**Set task:** Each entry must appear again exactly as it does in the source.
+++++
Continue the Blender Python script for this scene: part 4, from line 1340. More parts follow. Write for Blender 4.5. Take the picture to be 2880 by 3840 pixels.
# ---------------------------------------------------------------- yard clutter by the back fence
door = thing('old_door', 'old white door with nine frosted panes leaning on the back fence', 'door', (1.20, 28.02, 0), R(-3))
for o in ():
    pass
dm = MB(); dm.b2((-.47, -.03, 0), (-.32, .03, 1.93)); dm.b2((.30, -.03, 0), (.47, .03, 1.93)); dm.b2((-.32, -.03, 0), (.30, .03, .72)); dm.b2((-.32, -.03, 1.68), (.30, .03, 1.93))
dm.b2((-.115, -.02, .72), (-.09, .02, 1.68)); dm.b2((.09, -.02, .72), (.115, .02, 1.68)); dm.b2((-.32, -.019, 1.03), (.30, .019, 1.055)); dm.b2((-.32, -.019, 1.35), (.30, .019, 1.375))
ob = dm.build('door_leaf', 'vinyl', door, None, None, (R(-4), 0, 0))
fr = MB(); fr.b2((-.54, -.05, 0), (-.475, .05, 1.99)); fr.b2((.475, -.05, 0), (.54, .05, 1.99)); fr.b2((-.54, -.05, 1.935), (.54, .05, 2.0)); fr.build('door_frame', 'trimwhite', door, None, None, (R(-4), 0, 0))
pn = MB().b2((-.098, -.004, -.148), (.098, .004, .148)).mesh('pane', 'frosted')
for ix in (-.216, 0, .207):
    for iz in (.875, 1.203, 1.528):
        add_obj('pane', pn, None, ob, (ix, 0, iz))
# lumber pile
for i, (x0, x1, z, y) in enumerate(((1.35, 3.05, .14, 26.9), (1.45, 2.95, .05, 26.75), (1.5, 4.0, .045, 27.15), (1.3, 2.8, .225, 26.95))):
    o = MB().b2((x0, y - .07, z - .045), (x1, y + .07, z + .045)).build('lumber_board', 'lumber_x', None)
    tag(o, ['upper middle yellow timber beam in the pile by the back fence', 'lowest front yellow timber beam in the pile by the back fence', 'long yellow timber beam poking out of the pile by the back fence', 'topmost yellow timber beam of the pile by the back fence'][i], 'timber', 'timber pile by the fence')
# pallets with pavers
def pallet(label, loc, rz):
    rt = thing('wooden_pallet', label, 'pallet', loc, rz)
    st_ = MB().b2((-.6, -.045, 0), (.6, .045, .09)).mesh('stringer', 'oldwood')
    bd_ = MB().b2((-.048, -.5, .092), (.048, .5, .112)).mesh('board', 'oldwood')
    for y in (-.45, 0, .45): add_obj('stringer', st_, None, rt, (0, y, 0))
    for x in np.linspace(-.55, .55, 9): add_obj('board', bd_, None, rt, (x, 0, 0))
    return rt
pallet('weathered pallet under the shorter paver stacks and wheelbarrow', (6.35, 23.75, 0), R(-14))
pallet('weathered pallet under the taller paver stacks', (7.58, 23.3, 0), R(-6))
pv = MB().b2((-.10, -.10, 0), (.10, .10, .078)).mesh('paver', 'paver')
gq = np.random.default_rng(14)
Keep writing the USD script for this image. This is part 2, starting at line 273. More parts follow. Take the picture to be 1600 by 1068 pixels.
+++++
**Problem solution:**
Continue the Blender Python script for this scene: part 4, from line 1340. More parts follow. Write for Blender 4.5. Take the picture to be 2880 by 3840 pixels.
# ---------------------------------------------------------------- yard clutter by the back fence
door = thing('old_door', 'old white door with nine frosted panes leaning on the back fence', 'door', (1.20, 28.02, 0), R(-3))
for o in ():
    pass
dm = MB(); dm.b2((-.47, -.03, 0), (-.32, .03, 1.93)); dm.b2((.30, -.03, 0), (.47, .03, 1.93)); dm.b2((-.32, -.03, 0), (.30, .03, .72)); dm.b2((-.32, -.03, 1.68), (.30, .03, 1.93))
dm.b2((-.115, -.02, .72), (-.09, .02, 1.68)); dm.b2((.09, -.02, .72), (.115, .02, 1.68)); dm.b2((-.32, -.019, 1.03), (.30, .019, 1.055)); dm.b2((-.32, -.019, 1.35), (.30, .019, 1.375))
ob = dm.build('door_leaf', 'vinyl', door, None, None, (R(-4), 0, 0))
fr = MB(); fr.b2((-.54, -.05, 0), (-.475, .05, 1.99)); fr.b2((.475, -.05, 0), (.54, .05, 1.99)); fr.b2((-.54, -.05, 1.935), (.54, .05, 2.0)); fr.build('door_frame', 'trimwhite', door, None, None, (R(-4), 0, 0))
pn = MB().b2((-.098, -.004, -.148), (.098, .004, .148)).mesh('pane', 'frosted')
for ix in (-.216, 0, .207):
    for iz in (.875, 1.203, 1.528):
        add_obj('pane', pn, None, ob, (ix, 0, iz))
# lumber pile
for i, (x0, x1, z, y) in enumerate(((1.35, 3.05, .14, 26.9), (1.45, 2.95, .05, 26.75), (1.5, 4.0, .045, 27.15), (1.3, 2.8, .225, 26.95))):
    o = MB().b2((x0, y - .07, z - .045), (x1, y + .07, z + .045)).build('lumber_board', 'lumber_x', None)
    tag(o, ['upper middle yellow timber beam in the pile by the back fence', 'lowest front yellow timber beam in the pile by the back fence', 'long yellow timber beam poking out of the pile by the back fence', 'topmost yellow timber beam of the pile by the back fence'][i], 'timber', 'timber pile by the fence')
# pallets with pavers
def pallet(label, loc, rz):
    rt = thing('wooden_pallet', label, 'pallet', loc, rz)
    st_ = MB().b2((-.6, -.045, 0), (.6, .045, .09)).mesh('stringer', 'oldwood')
    bd_ = MB().b2((-.048, -.5, .092), (.048, .5, .112)).mesh('board', 'oldwood')
    for y in (-.45, 0, .45): add_obj('stringer', st_, None, rt, (0, y, 0))
    for x in np.linspace(-.55, .55, 9): add_obj('board', bd_, None, rt, (x, 0, 0))
    return rt
pallet('weathered pallet under the shorter paver stacks and wheelbarrow', (6.35, 23.75, 0), R(-14))
pallet('weathered pallet under the taller paver stacks', (7.58, 23.3, 0), R(-6))
pv = MB().b2((-.10, -.10, 0), (.10, .10, .078)).mesh('paver', 'paver')
gq = np.random.default_rng(14)
Keep writing the USD script for this image. This is part 2, starting at line 273. More parts follow. Take the picture to be 1600 by 1068 pixels.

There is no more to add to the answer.